▶ **Goal**
Transcribe only the lines from the line with "by 1932 pixels." through the line with "scn.camera = cam", exactly, counting both of those lines as part of the stretch.

** Start Extracted data **

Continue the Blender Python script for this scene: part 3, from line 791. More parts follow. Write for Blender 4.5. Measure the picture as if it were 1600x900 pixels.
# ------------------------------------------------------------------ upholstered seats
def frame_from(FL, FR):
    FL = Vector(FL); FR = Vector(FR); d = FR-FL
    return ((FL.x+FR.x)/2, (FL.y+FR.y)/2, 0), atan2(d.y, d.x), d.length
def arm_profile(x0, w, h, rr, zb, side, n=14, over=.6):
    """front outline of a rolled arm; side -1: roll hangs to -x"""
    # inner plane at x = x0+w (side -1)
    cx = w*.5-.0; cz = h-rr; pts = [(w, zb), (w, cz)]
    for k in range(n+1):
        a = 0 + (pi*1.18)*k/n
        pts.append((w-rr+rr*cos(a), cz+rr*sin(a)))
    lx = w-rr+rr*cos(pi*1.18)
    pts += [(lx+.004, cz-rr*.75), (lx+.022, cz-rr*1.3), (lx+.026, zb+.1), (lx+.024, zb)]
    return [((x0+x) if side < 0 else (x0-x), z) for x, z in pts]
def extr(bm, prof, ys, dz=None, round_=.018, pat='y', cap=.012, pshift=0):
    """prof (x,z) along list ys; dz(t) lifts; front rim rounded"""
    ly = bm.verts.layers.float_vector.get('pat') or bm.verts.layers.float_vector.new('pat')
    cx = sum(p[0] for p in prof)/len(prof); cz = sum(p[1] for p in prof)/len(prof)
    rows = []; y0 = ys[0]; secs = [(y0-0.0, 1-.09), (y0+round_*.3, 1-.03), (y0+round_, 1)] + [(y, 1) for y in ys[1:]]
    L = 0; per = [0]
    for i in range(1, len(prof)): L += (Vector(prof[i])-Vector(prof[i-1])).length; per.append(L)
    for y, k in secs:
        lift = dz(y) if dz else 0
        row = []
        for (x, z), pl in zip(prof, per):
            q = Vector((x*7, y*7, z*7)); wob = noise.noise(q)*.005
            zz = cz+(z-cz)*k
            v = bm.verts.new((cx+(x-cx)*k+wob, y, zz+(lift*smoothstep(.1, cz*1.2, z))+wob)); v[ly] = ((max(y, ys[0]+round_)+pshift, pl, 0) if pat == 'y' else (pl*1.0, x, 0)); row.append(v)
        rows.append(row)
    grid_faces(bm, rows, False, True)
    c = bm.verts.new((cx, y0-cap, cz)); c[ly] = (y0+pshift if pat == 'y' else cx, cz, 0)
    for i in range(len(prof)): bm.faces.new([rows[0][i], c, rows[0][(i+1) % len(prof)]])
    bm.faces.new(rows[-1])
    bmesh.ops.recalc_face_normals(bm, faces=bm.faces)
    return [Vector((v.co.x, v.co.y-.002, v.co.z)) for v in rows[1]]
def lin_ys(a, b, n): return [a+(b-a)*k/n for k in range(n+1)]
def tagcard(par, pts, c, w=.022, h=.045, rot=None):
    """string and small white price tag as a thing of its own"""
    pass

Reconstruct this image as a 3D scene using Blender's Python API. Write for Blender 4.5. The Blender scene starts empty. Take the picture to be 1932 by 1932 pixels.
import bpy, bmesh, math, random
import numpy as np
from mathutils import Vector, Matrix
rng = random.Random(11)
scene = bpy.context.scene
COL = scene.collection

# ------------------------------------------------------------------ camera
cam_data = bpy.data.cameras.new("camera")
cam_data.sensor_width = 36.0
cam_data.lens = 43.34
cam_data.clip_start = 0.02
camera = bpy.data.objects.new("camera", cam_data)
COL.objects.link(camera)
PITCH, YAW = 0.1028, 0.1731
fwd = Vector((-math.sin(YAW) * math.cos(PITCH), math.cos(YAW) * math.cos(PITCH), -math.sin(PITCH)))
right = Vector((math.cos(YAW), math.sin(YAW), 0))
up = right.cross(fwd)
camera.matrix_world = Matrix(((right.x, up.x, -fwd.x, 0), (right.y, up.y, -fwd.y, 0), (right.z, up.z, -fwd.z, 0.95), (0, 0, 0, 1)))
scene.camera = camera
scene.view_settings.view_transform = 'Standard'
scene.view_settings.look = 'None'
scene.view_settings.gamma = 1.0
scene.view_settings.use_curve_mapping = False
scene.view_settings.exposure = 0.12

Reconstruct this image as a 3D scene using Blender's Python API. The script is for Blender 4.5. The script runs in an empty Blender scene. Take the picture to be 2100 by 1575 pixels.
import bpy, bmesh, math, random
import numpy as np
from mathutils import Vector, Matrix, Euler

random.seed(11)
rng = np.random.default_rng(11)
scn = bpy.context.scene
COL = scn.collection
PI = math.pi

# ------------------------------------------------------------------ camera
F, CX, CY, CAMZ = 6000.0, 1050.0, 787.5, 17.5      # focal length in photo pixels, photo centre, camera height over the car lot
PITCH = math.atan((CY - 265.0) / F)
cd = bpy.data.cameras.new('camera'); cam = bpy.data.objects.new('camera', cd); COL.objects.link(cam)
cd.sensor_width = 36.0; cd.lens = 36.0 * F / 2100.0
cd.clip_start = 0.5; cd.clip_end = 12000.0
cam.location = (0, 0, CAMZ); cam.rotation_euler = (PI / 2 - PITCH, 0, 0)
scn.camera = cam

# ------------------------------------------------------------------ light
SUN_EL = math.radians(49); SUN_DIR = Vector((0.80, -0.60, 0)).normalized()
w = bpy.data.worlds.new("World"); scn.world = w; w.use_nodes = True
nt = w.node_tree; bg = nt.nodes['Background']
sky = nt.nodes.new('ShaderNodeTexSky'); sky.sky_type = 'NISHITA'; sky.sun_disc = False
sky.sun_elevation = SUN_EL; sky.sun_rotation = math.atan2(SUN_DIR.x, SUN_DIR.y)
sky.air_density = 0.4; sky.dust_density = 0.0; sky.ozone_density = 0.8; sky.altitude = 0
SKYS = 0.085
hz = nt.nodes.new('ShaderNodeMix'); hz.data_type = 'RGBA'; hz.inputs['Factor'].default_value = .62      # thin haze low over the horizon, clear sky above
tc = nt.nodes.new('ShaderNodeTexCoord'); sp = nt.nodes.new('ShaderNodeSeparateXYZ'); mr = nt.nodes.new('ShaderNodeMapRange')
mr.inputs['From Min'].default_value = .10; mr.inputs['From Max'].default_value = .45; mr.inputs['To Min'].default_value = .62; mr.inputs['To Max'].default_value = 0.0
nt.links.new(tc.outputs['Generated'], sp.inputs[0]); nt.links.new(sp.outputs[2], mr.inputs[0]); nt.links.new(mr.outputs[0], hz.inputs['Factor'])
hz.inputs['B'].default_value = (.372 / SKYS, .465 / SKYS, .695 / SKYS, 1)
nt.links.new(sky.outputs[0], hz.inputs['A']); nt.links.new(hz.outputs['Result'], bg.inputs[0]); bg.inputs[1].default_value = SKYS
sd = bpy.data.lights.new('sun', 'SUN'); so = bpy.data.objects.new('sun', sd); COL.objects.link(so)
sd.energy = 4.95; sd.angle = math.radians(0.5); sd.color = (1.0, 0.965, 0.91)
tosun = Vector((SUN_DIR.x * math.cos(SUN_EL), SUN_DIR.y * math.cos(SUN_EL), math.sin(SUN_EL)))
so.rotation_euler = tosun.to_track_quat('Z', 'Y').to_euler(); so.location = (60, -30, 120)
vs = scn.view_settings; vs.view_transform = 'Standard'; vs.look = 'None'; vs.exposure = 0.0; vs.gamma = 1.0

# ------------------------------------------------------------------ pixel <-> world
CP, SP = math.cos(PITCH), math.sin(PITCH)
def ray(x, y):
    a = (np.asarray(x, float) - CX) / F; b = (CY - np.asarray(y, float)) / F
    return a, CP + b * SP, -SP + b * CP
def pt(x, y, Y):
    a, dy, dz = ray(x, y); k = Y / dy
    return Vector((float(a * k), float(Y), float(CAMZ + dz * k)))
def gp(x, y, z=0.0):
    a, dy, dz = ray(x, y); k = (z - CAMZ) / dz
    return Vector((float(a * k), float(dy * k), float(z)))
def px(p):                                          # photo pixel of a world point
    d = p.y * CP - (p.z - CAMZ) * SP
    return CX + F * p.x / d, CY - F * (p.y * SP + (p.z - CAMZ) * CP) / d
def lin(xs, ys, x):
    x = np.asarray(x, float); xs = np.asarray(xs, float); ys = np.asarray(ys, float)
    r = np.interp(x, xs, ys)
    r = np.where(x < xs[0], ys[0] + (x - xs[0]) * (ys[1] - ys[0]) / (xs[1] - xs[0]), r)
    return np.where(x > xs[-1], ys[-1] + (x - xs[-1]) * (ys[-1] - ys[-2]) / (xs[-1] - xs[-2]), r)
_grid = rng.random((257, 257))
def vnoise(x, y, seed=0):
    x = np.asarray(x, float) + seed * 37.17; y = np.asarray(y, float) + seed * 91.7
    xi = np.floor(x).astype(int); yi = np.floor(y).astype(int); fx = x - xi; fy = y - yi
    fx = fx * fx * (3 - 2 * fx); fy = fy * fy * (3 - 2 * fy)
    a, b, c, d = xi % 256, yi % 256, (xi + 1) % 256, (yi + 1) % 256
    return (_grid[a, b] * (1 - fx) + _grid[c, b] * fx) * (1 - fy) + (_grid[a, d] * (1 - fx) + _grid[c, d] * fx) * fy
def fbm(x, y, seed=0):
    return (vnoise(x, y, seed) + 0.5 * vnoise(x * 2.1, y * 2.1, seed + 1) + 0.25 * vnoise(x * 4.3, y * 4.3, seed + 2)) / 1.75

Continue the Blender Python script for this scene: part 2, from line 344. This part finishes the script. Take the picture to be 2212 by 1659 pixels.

** End Extracted data **

▶ **Complete response**
Reconstruct this image as a 3D scene using Blender's Python API. Write for Blender 4.5. The Blender scene starts empty. Take the picture to be 1932 by 1932 pixels.
import bpy, bmesh, math, random
import numpy as np
from mathutils import Vector, Matrix
rng = random.Random(11)
scene = bpy.context.scene
COL = scene.collection

# ------------------------------------------------------------------ camera
cam_data = bpy.data.cameras.new("camera")
cam_data.sensor_width = 36.0
cam_data.lens = 43.34
cam_data.clip_start = 0.02
camera = bpy.data.objects.new("camera", cam_data)
COL.objects.link(camera)
PITCH, YAW = 0.1028, 0.1731
fwd = Vector((-math.sin(YAW) * math.cos(PITCH), math.cos(YAW) * math.cos(PITCH), -math.sin(PITCH)))
right = Vector((math.cos(YAW), math.sin(YAW), 0))
up = right.cross(fwd)
camera.matrix_world = Matrix(((right.x, up.x, -fwd.x, 0), (right.y, up.y, -fwd.y, 0), (right.z, up.z, -fwd.z, 0.95), (0, 0, 0, 1)))
scene.camera = camera
scene.view_settings.view_transform = 'Standard'
scene.view_settings.look = 'None'
scene.view_settings.gamma = 1.0
scene.view_settings.use_curve_mapping = False
scene.view_settings.exposure = 0.12

Reconstruct this image as a 3D scene using Blender's Python API. The script is for Blender 4.5. The script runs in an empty Blender scene. Take the picture to be 2100 by 1575 pixels.
import bpy, bmesh, math, random
import numpy as np
from mathutils import Vector, Matrix, Euler

random.seed(11)
rng = np.random.default_rng(11)
scn = bpy.context.scene
COL = scn.collection
PI = math.pi

# ------------------------------------------------------------------ camera
F, CX, CY, CAMZ = 6000.0, 1050.0, 787.5, 17.5      # focal length in photo pixels, photo centre, camera height over the car lot
PITCH = math.atan((CY - 265.0) / F)
cd = bpy.data.cameras.new('camera'); cam = bpy.data.objects.new('camera', cd); COL.objects.link(cam)
cd.sensor_width = 36.0; cd.lens = 36.0 * F / 2100.0
cd.clip_start = 0.5; cd.clip_end = 12000.0
cam.location = (0, 0, CAMZ); cam.rotation_euler = (PI / 2 - PITCH, 0, 0)
scn.camera = cam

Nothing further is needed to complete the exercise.